I shall keep my remarks brief and discuss clause 1 in relation to corporation tax.

There are many pockets of deprivation in Dover and Deal, and the rise in child poverty during the previous Parliament was a serious concern, as was the widening of the gap between the richest and the least well-off. The abolition of the 10p rate hurt and upset many of my constituents, so the rise in income tax personal allowance is extremely welcome, but what we need to do, as has been much discussed today, is to increase the nation's trend growth rate.

On that point, I particularly welcome the reduction in corporation tax to what will be 24p by the end of this Parliament. That is incredibly important, because business, particularly international business, is very mobile and can set up anywhere. WPP, for example, has gone off to Dublin, and that should concern every Member, because the Exchequer is going to lose about £240 million in corporation tax receipts every year.

If we are to compete with centres in the European time zone, it is important also that we consider how to build in a participation exemption, as the Netherlands and Luxembourg have, and as Ireland and Switzerland have in effective forms. We need to draw international business into the UK, because that is a critical path towards expanding the amount of jobs and money that we have.

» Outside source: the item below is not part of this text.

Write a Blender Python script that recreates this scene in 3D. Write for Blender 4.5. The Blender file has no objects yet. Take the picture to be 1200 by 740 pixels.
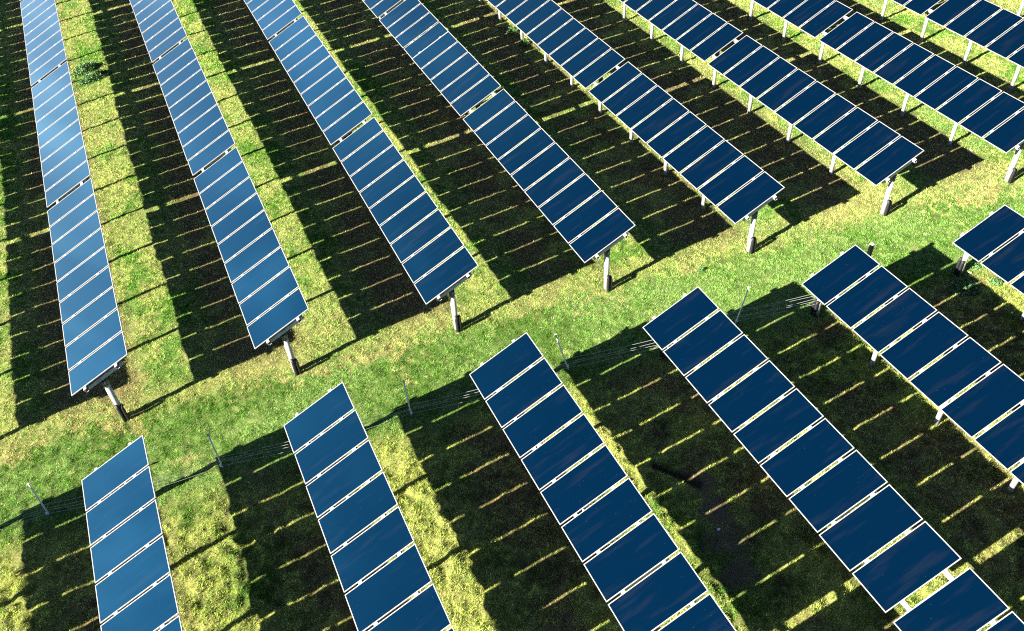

I make one brief plea. Reducing the corporation tax rate to 24p by the end of the Parliament is welcome, but, if we are to make a step change, reducing it to 19p would, in my respectful submission, be transformational. It would draw in international business and, ironically, raise corporation tax revenues. That is the international evidence, and that is the short and simple case that I put to the Treasury team-to consider going further, harder and deeper in future.